Había un siervo que había contraído una deuda enorme con su rey: ¡diez mil talentos! Una suma imposible de restituir; no sé cuánto sería hoy, pero cientos de millones. Pero sucede el milagro, y ese siervo recibe no un aplazamiento del pago, sino toda la condonación. ¡Una gracia inesperada! Pero he aquí que ese mismo siervo, inmediatamente después, se enfurece contra uno de sus hermanos, que le debe cien denarios – muy poco –, y, aunque es una cifra accesible, no acepta excusas ni súplicas. Por lo tanto, al final, el amo lo llama de nuevo y lo hace condenar. Porque si no te esfuerzas en perdonar, no serás perdonado; si no te esfuerzas en amar, mucho menos serás amado.
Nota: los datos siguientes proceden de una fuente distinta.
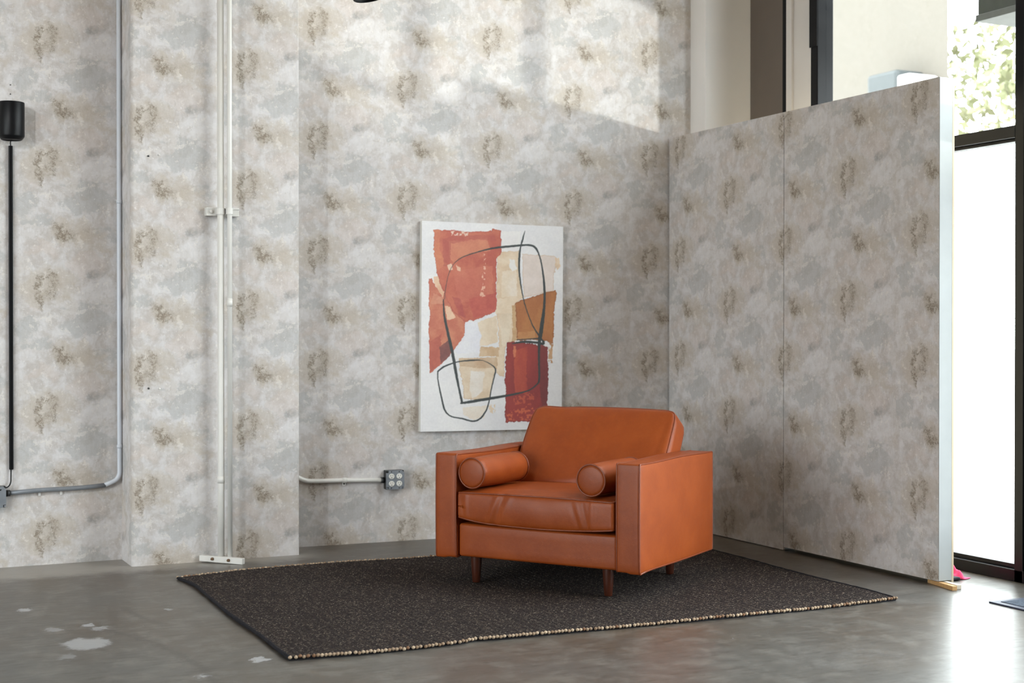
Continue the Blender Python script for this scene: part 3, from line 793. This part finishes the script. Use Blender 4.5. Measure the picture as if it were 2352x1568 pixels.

Jesús inserta en las relaciones humanas la fuerza del perdón. En la vida no todo se resuelve con la justicia. No. Sobre todo donde debemos poner una barrera al mal, alguien debe amar más de lo debido, para comenzar nuevamente una historia de gracia. El mal conoce sus venganzas, y si no se le interrumpe corre el riesgo de propagarse sofocando al mundo entero.

A la ley del talión – lo que me hiciste, te lo devuelvo, Jesús la sustituye con la ley del amor: lo que Dios me ha hecho, ¡yo te lo devuelvo! Pensemos hoy, en esta semana de Pascua tan hermosa, si soy capaz de perdonar. Y si no me siento capaz, debo pedirle al Señor que me dé la gracia de perdonar, porque es una gracia saber perdonar.

Dios da a cada cristiano la gracia de escribir una historia de bien en la vida de sus hermanos, especialmente de aquellos que han hecho algo desagradable e incorrecto. Con una palabra, un abrazo, una sonrisa, podemos transmitir a los demás lo más precioso que hemos recibido ¿Qué es lo más precioso que hemos recibido? El perdón, que debemos ser capaces de dar también a los demás.